ABSTRACT

In 1945 the region was still predominantly rural with far too many people on the land to allow the productivity needed for comfortable living, but the postwar period saw a massive redistribution of population in favour of the towns. Leaving aside East Germany, the urban population increased almost threefold – from 27,400 to 70,700, yet this growth came largely from natural increase so that the rural population declined absolutely by less than 9,000 (Table 5.1). The greatest changes occurred in Bulgaria and former Yugoslavia where the urban share increased by more than 30 per cent while Albania saw the smallest change with only 15 per cent. In 1990, apart from Albania with 35 per cent, all the communist ECECs had an urban majority of 50-70 per cent, with 78 per cent in East Germany. Although the capital cities varied greatly in size, related to total population, they all grew with particular speed, while there were progressively lower rates of growth further down the hierarchy: regional administrative centres; other towns with substantial resources for industry; and small towns, which in some cases actually declined. Despite these increases in the population of the towns, the region remained ‘under-urbanised’ because housing shortages induced high levels of daily and weekly commuting. Figure 5.1 shows the main commuting routes in the Romanian Carpathians, and the sharp decline in the rural population in the western areas. There is, however, no simple correlation between accessibility to large towns and rural population trends because of variations in natural increase (referred to in Chapter 2) and in the availability of local employment, e.g. in wood processing.

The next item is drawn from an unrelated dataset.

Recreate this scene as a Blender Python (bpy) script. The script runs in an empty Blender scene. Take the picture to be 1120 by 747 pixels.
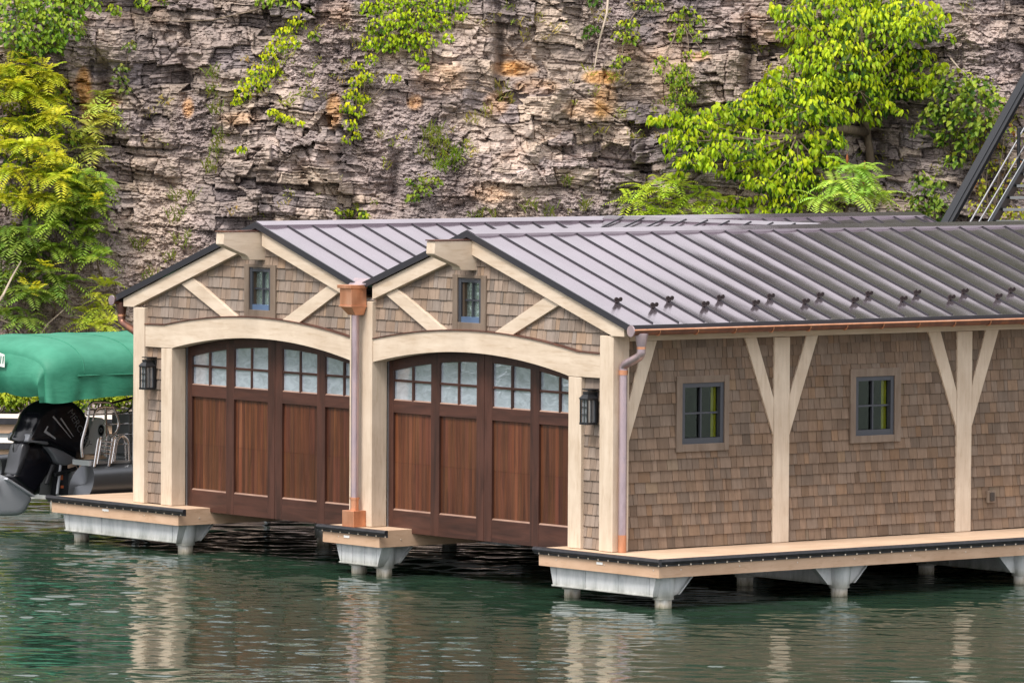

In some parts of ECE, bureaucratic controls on migration into the larger cities typically led to largescale growth in suburban areas just beyond the administrative boundaries. Hungary’s ‘National Settlement Plan’ of 1971 tried to slow down the growth of Budapest by strengthening the five largest provincial cities (Debrecen, Györ, Miskolc, Pécs and Szeged) and five others of intermediate size (Békéscsaba, Kecskemét, Székesfehérvár, Szolnok and Szombathely).